Begierde und Vergänglichkeit

4.4.2012, 07:23 Uhr
Begierde und Vergänglichkeit

© Harald Sippel

Nur gut, dass sie – allesamt zwischen 28 und 41 Jahre jung – noch mitten im Leben stehen. Denn der Kunstverein Erlangen kann einen schon mal alt aussehen lassen. Wer ausstellen will, braucht langen Atem. Doch in Anbetracht des sehenswerten Ergebnisses hat sich die Wartezeit für das vielseitige Quartett gelohnt.

Fünf Jahre ist es her, dass sich die Künstler-Clique – damals noch unter der Ausstellungsidee „Klassenkameraden“ – beim Verein bewarb. Zwei Jahre, dass die Zusage kam. Dass der jetzige Titel „100 Jahre später...“ den Spätbeglückten als passend erschien, hängt aber nicht nur mit dieser Vorgeschichte zusammen. Zeitlichkeit dringt auch als wiederkehrendes Motiv in ihre Kunst.

In den filigran in Alublech gestanzten und gestochenen Motiven von Birgit Nadrau etwa glänzt, tropft und welkt die Vergänglichkeit silbern: Die Nürnbergerin hat die Konturen der Blumen am Grab ihres verstorbenen Vaters zu einem Bild werden lassen. Was berührt.

Überhaupt beflügelt Nadrau die Ausstellung mit ikonenhaft anmutenden Beiträgen wie einem ebenfalls auf Alublech verewigten „Tattooengel“, an dem sich das christliche Motiv des Heiligenscheins mit diesseitigen Insignien wie einem „Pussycat“-Schriftzug im Dekolleté und tätowierten Armen paart: Kirchenkunst, die das Nachtleben kreuzt.

Was Nadrau nebenher noch doppelbödig glänzen lässt, ist zum Beispiel eine ornamental meisterhaft verzierte „Kalaschnikow“. Oder, ebenfalls sehr eindringlich, die schwermütige Leinwandarbeit „Aqua Alta“ aus Blattsilber und Aluminium, die wie Dunkelwasser den überfluteten Markusplatz in Venedig spiegelt.

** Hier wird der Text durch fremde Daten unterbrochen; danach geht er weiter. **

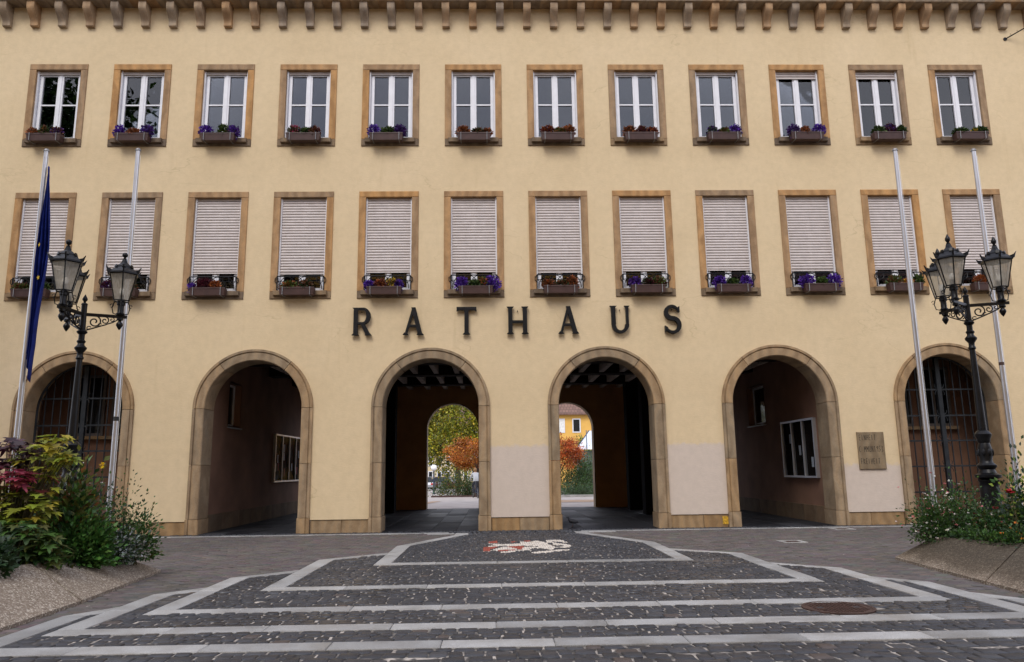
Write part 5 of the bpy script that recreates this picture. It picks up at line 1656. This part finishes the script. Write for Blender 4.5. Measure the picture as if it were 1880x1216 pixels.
bush("shrub", "low creeping greenery hanging over the left planter rim", (-6.02, -8.35, .27), (.16, .95, .20), 2600, [(3, DG), (3, MG), (1, OLV)], .06, nst=26)
yf = thing("yellow_flower", "single yellow flower on a long stem above the left planter", "flower", (-6.33, -7.4, .3))
MB().tube([(0, 0, 0), (.02, 0, .7), (.0, -.02, 1.27)], .006, 5).build("stalk", M['stem'], yf)
pp = np.tile(np.array([[0.0, -.02, 1.28]]), (11, 1)); aa = np.linspace(0, 2 * math.pi, 12)[:-1]
obj("petals", leaf_mesh("petals", T_PETAL, pp, np.stack([np.cos(aa), np.full(11, -.35), np.sin(aa)], 1), np.full(11, .055), pick_cols([(1, (0.75, 0.5, 0.02))], 11, .1), M['petal'], .2), yf)

bush("shrub", "dense fine leaved bush dotted with pink and white flowers at the right planter corner", (6.32, -7.05, .3), (.50, .38, .66), 6500, [(4, (0.045, 0.095, 0.02)), (2, DG), (2, MG)], .042, nst=30,
     flowers=[("white_blooms", 130, [(1, (0.75, 0.70, 0.64))], .026, 6), ("pink_blooms", 45, [(1, (0.6, 0.18, 0.2))], .03, 6)])
bush("shrub", "low green bush spilling left over the right planter end", (6.02, -7.05, .26), (.22, .25, .52), 1100, [(3, MG), (2, DG)], .038, nst=12,
     flowers=[("pink_buds", 22, [(1, (0.55, 0.15, 0.12)), (1, (0.6, 0.5, 0.45))], .022, 5)])
bush("shrub", "tangle of mid green leaves before the right lamp base", (6.66, -7.5, .33), (.42, .38, .50), 2000, [(3, (0.035, 0.09, 0.02)), (2, DG), (1, OLV)], .055, nst=14,
     flowers=[("dark_red_blooms", 6, [(1, (0.16, 0.02, 0.02))], .04, 9)])
bush("shrub", "tall dahlia plant with yellow blooms at the right edge", (7.05, -7.6, .36), (.26, .3, .95), 1300, [(3, DG), (2, GREYG), (2, MG), (1, LG)], .07, nst=14,
     flowers=[("yellow_blooms", 3, [(1, (0.7, 0.4, 0.02))], .045, 12)])
bush("shrub", "dark leafy shrub behind the tall plant at the right edge", (7.5, -7.9, .36), (.4, .4, .8), 1500, [(3, DG), (2, MG)], .07, nst=14)
bush("shrub", "low creeping greenery along the right planter rim", (6.22, -7.95, .36), (.14, .85, .13), 1800, [(3, DG), (3, MG)], .05, nst=24)
dh = thing("red_dahlia", "large red dahlia bloom left of the tall plant at the right edge", "flower", (6.83, -7.72, .36))
MB().tube([(.1, 0, 0), (.05, 0, .4), (0, -.02, .66)], .007, 5).build("stalk", M['stem'], dh)
na = 46; dd = rng.normal(0, 1, (na, 3)); dd[:, 2] = np.abs(dd[:, 2]) * .5; dd[:, 1] -= .2
obj("petals", leaf_mesh("petals", T_PETAL, np.tile([[0, -.02, .66]], (na, 1)), dd, rng.uniform(.05, .085, na), pick_cols([(1, (0.36, 0.012, 0.02))], na, .2), M['petal'], .4), dh)
bush("marigolds", "low orange marigolds along the right planter rim", (6.52, -8.45, .38), (.34, .3, .19), 700, [(3, DG), (2, MG)], .045, nst=10,
     flowers=[("orange_blooms", 22, [(2, (0.55, 0.16, 0.01)), (1, (0.6, 0.32, 0.02))], .03, 10)], cat="flowers")

# ------------------------------------------------------------------ pigeon, stickers, wall bracket
pg = thing("pigeon", "dark pigeon standing on the wet floor inside the arch right of centre", "pigeon", (1.36, .85, 0), R_(180))
bd = bpy.data.meshes.new("body")
ed_ = [(-.15, 0, .085), (-.09, 0, .11), (0, 0, .125), (.075, 0, .14), (.105, 0, .19), (.115, 0, .225), (.14, 0, .222)]
bd.from_pydata(ed_, [(i, i + 1) for i in range(6)], [])
bo = obj("body", bd, pg)
bd.materials.append(M['darkbird'])
md = bo.modifiers.new("skin", 'SKIN'); rad = [(.022, .008), (.04, .03), (.062, .058), (.052, .055), (.028, .03), (.03, .03), (.012, .012)]
for i, r in enumerate(rad): bd.skin_vertices[0].data[i].radius = r
bd.skin_vertices[0].data[2].use_root = True
bo.modifiers.new("sub", 'SUBSURF').levels = 2; bo.modifiers['sub'].render_levels = 2
MB().add([(-.12, -.02, .09), (-.12, .02, .09), (-.24, .035, .06), (-.24, -.035, .06), (-.12, -.02, .1), (-.12, .02, .1), (-.24, .035, .066), (-.24, -.035, .066)], [(0, 3, 2, 1), (4, 5, 6, 7), (0, 4, 7, 3), (1, 2, 6, 5), (2, 3, 7, 6)]).build("tail", M['darkbird'], pg)
for s in (-1, 1): MB().tube([(0.01, s * .025, .10), (.015, s * .025, .0)], .006, 5).tube([(.0, s * .025, .006), (.045, s * .03, .006)], .005, 5).build("leg", M['trough'], pg)
MB().tube([(.15, 0, .222), (.175, 0, .214)], [.008, .003], 5).build("beak", M['rubber'], pg)
st_ = MB().cbox(-.07, .07, -.034, -.028, 0, .19, .002).build("sticker", M['sticker'], None, (5.02, 0.0, .05))
tag(st_, "small yellow paper sticker on the plinth stone left of the second arch from right", "sticker")
st_.location = (5.00, .048, .06)
ib = thing("wall_bracket", "thin iron rod with spikes sticking out of the wall at the top right corner", "bracket", (13.62, 0, 12.98))
MB().lathe([(.05, -.02), (.05, .02)], n=12).xf(Matrix.Rotation(R_(90), 4, 'X')).build("wall_plate", M['iron'], ib)
mb = MB().tube([(0, 0, 0), (.5, -.35, .22), (1.2, -.8, .45)], .016, 6)
for i in range(8):
    t = (i + 1) / 9; mb.tube([(1.2 * t, -.8 * t, .45 * t), (1.2 * t - .03, -.8 * t, .45 * t + .07)], .006, 4)
mb.build("rod", M['iron'], ib)

# ------------------------------------------------------------------ rear square seen through the arches
def tree(name, label, c, trunk_h, tr, crown_c, crown_r, n, pal, size, group="trees and shrubs beyond the passage", clumps=40, branches=9):
    t = thing(name, label, "tree", c, 0, group)
    mb = MB(); cz = crown_c[2]
    mb.tube([(0, 0, -.1), (.05, 0, trunk_h * .5), (crown_c[0] * .4, crown_c[1] * .4, trunk_h), (crown_c[0], crown_c[1], cz + crown_r[2] * .3)], [tr * 1.25, tr, tr * .8, tr * .25], 8)
    cc = rng.normal(0, 1, (clumps, 3)); cc /= np.linalg.norm(cc, axis=1, keepdims=True); cc *= rng.uniform(.4, 1, (clumps, 1)) ** .6
    for i in range(branches):
        e = Vector(crown_c) + Vector(cc[i] * np.array(crown_r)) * .85
        mb.tube([(crown_c[0] * .4, crown_c[1] * .4, trunk_h * .95), (Vector((crown_c[0] * .4, crown_c[1] * .4, trunk_h))).lerp(e, .5) + Vector((0, 0, .15)), e], [tr * .5, tr * .3, tr * .1], 5)
    mb.build("trunk", M['bark'], t, smooth=True)
    wh = rng.integers(0, clumps, n); off = rng.normal(0, .13, (n, 3))
    tone = rng.uniform(.55, 1.35, clumps)[wh][:, None]
    p = (cc[wh] + off) * np.array(crown_r) + np.array(crown_c)
    obj("crown", leaf_mesh("crown", T_SIMPLE, p, off + rng.normal(0, .4, (n, 3)) * .4 + [0, 0, -.05], rng.uniform(.6, 1.3, n) * size, pick_cols(pal, n, .25) * tone, M['leaf'], 1.0), t)
def rz(d): return rear_z(d - 18.67)
def rp(px, d): return ((px - 907) / 1378 * d - .625, d - 18.67, rz(d))
tree("maple_tree", "large yellow green tree filling the left rear arch", rp(842, 66), 2.6, .22, (-.2, 0, 5.4), (3.6, 3.0, 3.6), 22000, [(3, (0.22, 0.24, 0.016)), (3, (0.34, 0.31, 0.02)), (2, (0.08, 0.11, 0.01)), (1, (0.46, 0.36, 0.025))], .23, clumps=90)
tree("maple_tree", "small orange leaved tree before the large green one", rp(873, 50), 1.3, .10, (0, 0, 2.75), (1.85, 1.3, 1.1), 9000, [(3, (0.42, 0.13, 0.015)), (2, (0.50, 0.20, 0.02)), (1, (0.30, 0.07, 0.015))], .11, clumps=34)
tree("maple_tree", "small red orange tree seen through the right rear arch", rp(1022, 50), 1.2, .10, (0, 0, 2.7), (1.7, 1.2, 1.15), 9000, [(3, (0.40, 0.075, 0.014)), (2, (0.48, 0.14, 0.02)), (1, (0.24, 0.05, 0.015))], .11, clumps=34)
bush("shrub", "green shrub hiding the foot of the glass pavilion", rp(1074, 53), (1.3, .8, 2.2), 5000, [(3, DG), (2, MG)], .10, group="trees and shrubs beyond the passage", nst=24)
tree("green_tree", "green tree beside the glass roof, mostly hidden by the right rear arch", rp(1090, 74), 3.0, .15, (0, 0, 4.0), (1.9, 1.6, 1.5), 3500, [(2, MG), (2, LG)], .18, clumps=26)
tree("green_tree", "green tree glimpsed in the slit between the dark pillars", rp(1176, 80), 2.6, .2, (0, 0, 4.6), (2.2, 2, 2.6), 4000, [(2, MG), (1, DG)], .22)
GRP = "trees and shrubs beyond the passage"
bush("shrub", "mixed green and yellow low bushes under the orange tree", rp(842, 52), (1.35, .8, 1.25), 4200, [(3, DG), (2, MG), (1, (0.22, 0.15, 0.02)), (1, OLV)], .10, group=GRP, nst=18)
bush("shrub", "dark shrub under the left orange tree, behind the cyclist", rp(872, 54), (.9, .7, 1.2), 2400, [(3, DG), (1, MG)], .10, group=GRP, nst=14)
bush("shrub", "dark green shrub mass under the red orange tree", rp(1048, 50.5), (1.9, .9, 2.3), 7500, [(3, DG), (2, MG), (1, OLV)], .10, group=GRP, nst=26)
bush("shrub", "low grey green lavender bush at the kerb", rp(1056, 47), (1.15, .6, .80), 3500, [(3, (0.06, 0.095, 0.05)), (1, MG)], .075, group=GRP, nst=20)
bush("shrub", "low dark shrubs between the pillars' slit", rp(1176, 60), (1.2, .6, 1.4), 1200, [(3, DG), (1, (0.12, 0.03, 0.08))], .10, group=GRP)
kb = MB().box(-.4, 4.2, 0, .15, 0, .12).build("kerb", M['granite'], None, (3.2, rp(0, 45.8)[1], rz(45.8) - .01)); struct(kb)
kb = MB().box(-3.2, .3, 0, .15, 0, .10).build("kerb", M['rust'], None, (-1.5, rp(0, 49.5)[1], rz(49.5) - .01)); struct(kb)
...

Der Stoff, auf dem die Haare sind

Tatsächlich gibt es einen gemeinsamen Nenner zwischen den vier Künstlern, die alle bei Diet Sayler und Eva von Platen studierten und die heute mit ihren Ateliers „Auf AEG“ beheimatet sind: Es ist die Materialität ihrer Werke. Woraus sie sind, trägt maßgeblich zu dem bei, was sie ausmacht. Der haptische Reiz pendelt in Judith Chrestels sinnlicher Objektkunst zwischen samtiger Begierde und spitzem Gruseln hin und her: Schwarze Kissen, mit gefärbten, abgeschnittenen Fingernagelspitzen drapiert, stehen dafür, aber auch ihr Stoff, auf dem die Haare sind: Nähereien mit Menschenhaar oder in Kissen gehäkelten Kopfbewuchs.

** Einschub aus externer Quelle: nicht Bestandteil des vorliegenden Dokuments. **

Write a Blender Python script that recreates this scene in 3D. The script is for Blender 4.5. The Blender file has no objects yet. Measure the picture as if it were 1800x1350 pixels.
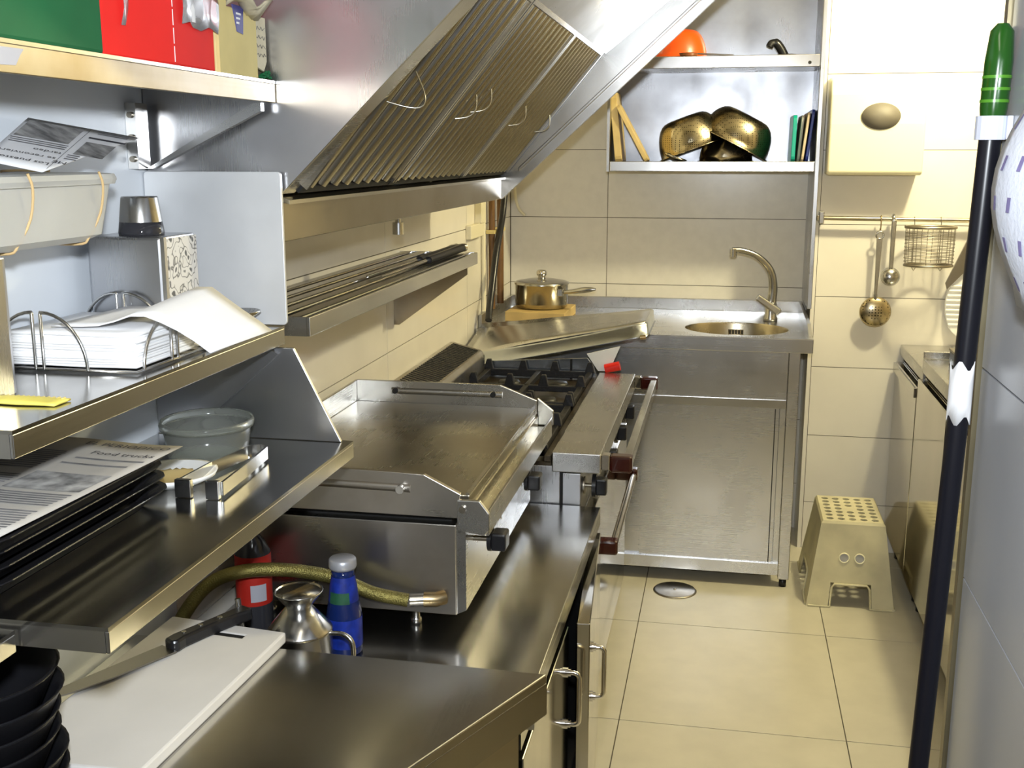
import bpy, bmesh, math, random
from mathutils import Vector, Matrix, Euler

random.seed(7)
SC = bpy.context.scene
COL = SC.collection
R = math.radians

# ------------------------------------------------------------------ camera, light, exposure
cam = bpy.data.cameras.new('camera')
cam_o = bpy.data.objects.new('camera', cam); COL.objects.link(cam_o)
cam_o.location = (0, 0, 1.5)
cam_o.rotation_euler = Euler((R(90 - 11.83), 0, R(10.97)), 'XYZ')
cam.sensor_width = 36.0
cam.lens = 36.0 * 1934.0 / 1800.0
cam.clip_start = 0.02
SC.camera = cam_o

w = bpy.data.worlds.new('room_air'); SC.world = w
w.use_nodes = True
w.node_tree.nodes['Background'].inputs['Color'].default_value = (0.9, 0.95, 1.0, 1)
w.node_tree.nodes['Background'].inputs['Strength'].default_value = 0.05

SC.view_settings.view_transform = 'Standard'
SC.view_settings.look = 'None'
SC.view_settings.gamma = 1.0
SC.view_settings.use_curve_mapping = False
SC.view_settings.exposure = 0.45

def light(name, typ, loc, power, col, **kw):
    l = bpy.data.lights.new(name, typ)
    l.energy = power; l.color = col
    for k, v in kw.items(): setattr(l, k, v)
    o = bpy.data.objects.new(name, l); COL.objects.link(o); o.location = loc
    return o
# warm kitchen ceiling lamp over the right-hand side
light('ceiling_lamp_light', 'POINT', (0.84, 3.50, 2.22), 68.0, (1.0, 0.895, 0.545), shadow_soft_size=0.05)
# the photographer's on-camera flash, a little above the lens (cool)
fl = light('camera_flash', 'SPOT', (0.0, 0.02, 1.63), 85.0, (0.88, 0.94, 1.0), shadow_soft_size=0.03, spot_size=R(95), spot_blend=0.6)
fl.rotation_euler = Euler((R(90 - 6), 0, R(10.97)), 'XYZ')
# added fill light above the passage, for ambient and reflections; no tube is there
t = light('passage_fill_light', 'AREA', (-0.2, 0.2, 2.32), 4.0, (1.0, 0.92, 0.75), shape='RECTANGLE', size=0.2, size_y=1.2)

# ------------------------------------------------------------------ materials
MATS = {}
def _nodes(name):
    m = bpy.data.materials.new(name); m.use_nodes = True
    nt = m.node_tree
    return m, nt, nt.nodes['Principled BSDF']
def _coord(nt, scale=(1, 1, 1)):
    tc = nt.nodes.new('ShaderNodeTexCoord'); mp = nt.nodes.new('ShaderNodeMapping')
    mp.inputs['Scale'].default_value = scale
    nt.links.new(tc.outputs['Object'], mp.inputs['Vector'])
    return mp
def _noise(nt, vec, scale, detail=3):
    n = nt.nodes.new('ShaderNodeTexNoise'); n.inputs['Scale'].default_value = scale; n.inputs['Detail'].default_value = detail
    nt.links.new(vec.outputs[0], n.inputs['Vector'])
    return n
def _ramp(nt, fac, stops):
    r = nt.nodes.new('ShaderNodeValToRGB'); nt.links.new(fac, r.inputs['Fac'])
    el = r.color_ramp.elements
    while len(el) < len(stops): el.new(0.5)
    for e, (p, c) in zip(el, stops):
        e.position = p; e.color = (c[0], c[1], c[2], 1)
    return r
def _range(nt, fac, a, b, lo=0.3, hi=0.7):
    r = nt.nodes.new('ShaderNodeMapRange'); nt.links.new(fac, r.inputs['Value'])
    for i, v in enumerate((lo, hi, a, b)): r.inputs[i + 1].default_value = v
    return r
def mat(name, col, rough=0.5, metal=0.0, var=0.0, vscale=6.0, bump=0.0, bscale=60.0, trans=0.0, ior=1.45, coat=0.0, vcol=None):
    m, nt, b = _nodes(name)
    b.inputs['Base Color'].default_value = (*col, 1)
    b.inputs['Roughness'].default_value = rough
    b.inputs['Metallic'].default_value = metal
    b.inputs['Transmission Weight'].default_value = trans
    b.inputs['IOR'].default_value = ior
    b.inputs['Coat Weight'].default_value = coat
    if var > 0:
        n = _noise(nt, _coord(nt), vscale, 4)
        c2 = vcol if vcol else tuple(min(1, c * (1 - var)) for c in col)
        r = _ramp(nt, n.outputs['Fac'], [(0.3, col), (0.7, c2)])
        nt.links.new(r.outputs['Color'], b.inputs['Base Color'])
    if bump > 0:
        n = _noise(nt, _coord(nt), bscale, 3)
        bp = nt.nodes.new('ShaderNodeBump'); bp.inputs['Strength'].default_value = bump; bp.inputs['Distance'].default_value = 0.002
        nt.links.new(n.outputs['Fac'], bp.inputs['Height']); nt.links.new(bp.outputs['Normal'], b.inputs['Normal'])
    MATS[name] = m
    return m
def steel(name, col=(0.62, 0.60, 0.57), rough=0.28, grain=(3, 300, 300), smudge=0.10, brush=0.06, dirt=0.25, dscale=5.0, dirtcol=None):
    m, nt, b = _nodes(name)
    b.inputs['Metallic'].default_value = 1.0
    big = _noise(nt, _coord(nt), dscale, 5)
    dc = dirtcol if dirtcol else tuple(c * (1 - dirt) for c in col)
    r = _ramp(nt, big.outputs['Fac'], [(0.35, col), (0.72, dc)])
    nt.links.new(r.outputs['Color'], b.inputs['Base Color'])
    fine = _noise(nt, _coord(nt, tuple(g_*3.0 if g_ > 20 else g_*0.6 for g_ in grain)), 1.0, 1)
    rr = _range(nt, big.outputs['Fac'], rough - smudge * 0.5, rough + smudge)
    rf = _range(nt, fine.outputs['Fac'], -0.012, 0.012)
    ad = nt.nodes.new('ShaderNodeMath'); ad.operation = 'ADD'; ad.use_clamp = True
    nt.links.new(rr.outputs[0], ad.inputs[0]); nt.links.new(rf.outputs[0], ad.inputs[1])
    nt.links.new(ad.outputs[0], b.inputs['Roughness'])
    bp = nt.nodes.new('ShaderNodeBump'); bp.inputs['Strength'].default_value = brush * 0.05; bp.inputs['Distance'].default_value = 0.0002
    nt.links.new(fine.outputs['Fac'], bp.inputs['Height']); nt.links.new(bp.outputs['Normal'], b.inputs['Normal'])
    MATS[name] = m
    return m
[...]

Den feinen Reiz des Fadenscheinigen nutzt die Malerin Linda Männel in ihren figurativen Arbeiten recht findig, indem sie Motive mit Garn und Wollfäden überzieht, was sie mal lasziv erscheinen lässt, mal zwischenweltlich entrückt. Daniel Bischoffs Farb- und Formsetzungen im sensiblen Raum der abstrakten Kunst ergänzen das trefflich als Konzentrationsfelder – in der spannungsstarken, prosaischen Schau.

Bis 28. April; Kunstverein Erlangen, Hauptstr. 72; Di., Mi. und Fr.

15–18 Uhr, Do. 15–19 Uhr und Sa. 11–14 Uhr. Vernissage heute, 19 Uhr.